Estas dos contenciones de la violencia componen la doble faz, jánica y bifronte, del deporte moderno, cuya cara trasluce limpieza y deportividad, como corresponde a un juego entre caballeros (gentlemen), pero cuyo revés revela beligerancia y agresividad, manifestando una lucha a cara de perro. Y entre ambos platillos del balancín -el derecho de la caballerosidad y el siniestro de la hostilidad- se establece un tenso equilibrio oscilante, que constituye uno de los más fascinantes encantos del juego. Pero semejante equilibrio es tan frágil que -al igual que sucedía en las películas sobre el equilibrio del terror en la guerra fría- cualquier incidente casual amenaza con romperlo, precipitando al juego en un conflicto mucho más trágico. En efecto, basta con una mala interpretación de un gesto equívoco para que la sublimación se desvanezca y el autocontrol se esfume, retornando la violencia reprimida. Y entonces la limpieza del juego entre caballeros se convierte en una sucia refriega entre rufianes.

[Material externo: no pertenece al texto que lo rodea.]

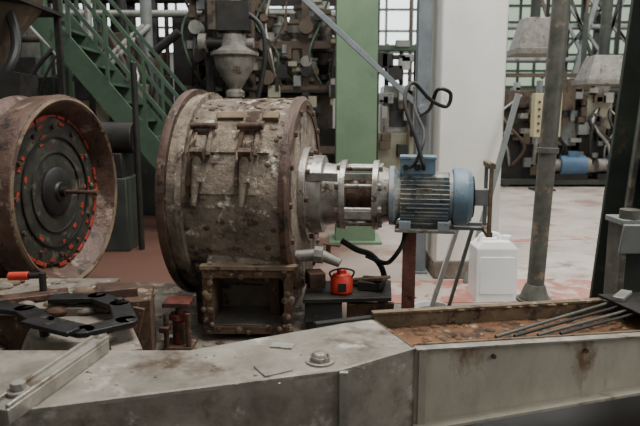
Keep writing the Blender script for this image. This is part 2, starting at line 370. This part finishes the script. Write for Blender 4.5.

La violencia es quizás el acto humano más contagioso, sólo comparable con la risa y el juego. Por eso, cuando la violencia se asocia con el juego, como sucede en los deportes de competición, el cóctel puede resultar explosivo. Ha sido René Girard quién más ha insistido en que la 'violencia mimética' se halla en la raíz misma de la convivencia humana, por lo que no existe orden social posible sin su público control. Sobre todo cuando el contagio de la violencia en el juego se convierte en un espectáculo público, que además es amplificado por los medios audiovisuales de comunicación masiva. Pues entonces la 'violencia mimética' se propaga instantáneamente por toda la red social, estallando como si fuera un pánico colectivo.